In the past week, Bitcoin (BTC) has come under pressure again, falling over 8% and breaking below the $100,000 mark for the first time since June of this year. On-chain data shows that long-term holders have sold approximately $45 billion worth of BTC during this round of correction, exacerbating market selling pressure.

This decline is not an isolated event. With AI concept stocks plummeting, the overall market risk appetite has decreased, and risk assets have generally faced a correction. According to The Kobeissei Letter data, Bitcoin has seen a cumulative correction of about 20% since reaching an all-time high on October 6, officially entering a technical bear market range.
However, some technical and liquidity signals still indicate that Bitcoin may have the opportunity to stop falling and rebound at key support levels.
1. BTC must hold the key support at the 200-week EMA
From a technical perspective, Bitcoin is currently still operating above the 200-week Exponential Moving Average (EMA), which is currently around $100,950 and has been regarded as an important lifeline for the long-term trend since the end of 2023.

Looking back, whenever BTC retraces to this moving average after a significant rise, it has received strong support and risen again, so this technical position is seen by the market as a signal of structural bottom.
Currently, the BTC/USD trading pair has retraced about 22%, just defending within the historical volatility support range. Meanwhile, the weekly RSI (Relative Strength Index) remains around 45, which is a typical range for strong reversals.
As long as BTC stays above the key lines of the 200-week EMA and RSI, the overall bullish structure remains intact; conversely, if both are lost, it means the market may enter a deeper bear market adjustment.
2. 'Stealth QE' may become a liquidity turning point
Former BitMEX CEO Arthur Hayes pointed out in his latest analysis that the Federal Reserve may be forced to restart 'Stealth QE', which could become the liquidity trigger for a new round of Bitcoin increases.
According to the U.S. Treasury's Debt Management Office (DMO) Q3 2025 report, the U.S. fiscal deficit is approaching $2 trillion/year, primarily financed through the issuance of government bonds.
However, traditional buyers - such as foreign central banks and U.S. residents - have limited absorption capacity, with the remaining supply primarily taken up by hedge funds.
These funds rely on the overnight repo market to obtain financing. When cash supply is tight, the Federal Reserve's Standing Repo Facility (SRF) intervenes to provide liquidity, thereby indirectly expanding the balance sheet.
Hayes pointed out that this mechanism, although not officially called QE, is essentially still 'printing money', injecting new dollar liquidity into the market. He believes that as the fiscal deficit continues to expand, the use of the SRF will increase in frequency, secretly pushing up asset prices.
He bluntly stated: "If the Fed's balance sheet continues to expand, it means liquidity is increasing - ultimately benefiting Bitcoin and other risk assets."
3. With the U.S. shutdown unresolved, market rebound still needs to wait
However, Hayes also warned that until the U.S. government shutdown issue is resolved, overall market volatility will remain high, making it difficult for risk assets to sustain a rebound.
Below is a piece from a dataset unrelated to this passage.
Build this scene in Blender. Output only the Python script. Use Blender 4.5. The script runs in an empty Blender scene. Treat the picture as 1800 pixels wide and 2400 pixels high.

Current forecasts show that the market still maintains some confidence in a quick resolution of the shutdown.
On the Polymarket platform, the proportion of bets on 'the shutdown ending between November 8 and November 11' has surged from 22% last week to 36%;
The probability of reaching an agreement during the period of 'November 12 to 15' has also risen from 17% to 28%.
Meanwhile, the U.S. Treasury continues to issue government bonds, withdrawing liquidity from the market. Its General Account (TGA) is currently about $150 billion above the target of $850 billion, and this portion of funds has not yet flowed back into the economic system.
Hayes believes that many traders may misinterpret this period of stagnation as a 'market top', but in fact, once fiscal spending resumes and liquidity returns, it will usher in the next round of upward cycles.
He concluded: "There are only two states for the system - printing money or withdrawing liquidity. Right now, it is indeed the latter, but this state will not last long."
In conclusion:
Overall, whether Bitcoin can hold above the 200-week EMA (around $100,000) has become a key short-term issue.
As long as support holds and RSI does not fall below the baseline, the market structure still retains upward potential.
Once the U.S. government shutdown is lifted and the effects of the Fed's stealth QE become apparent, BTC may welcome a new wave of liquidity-driven rebound.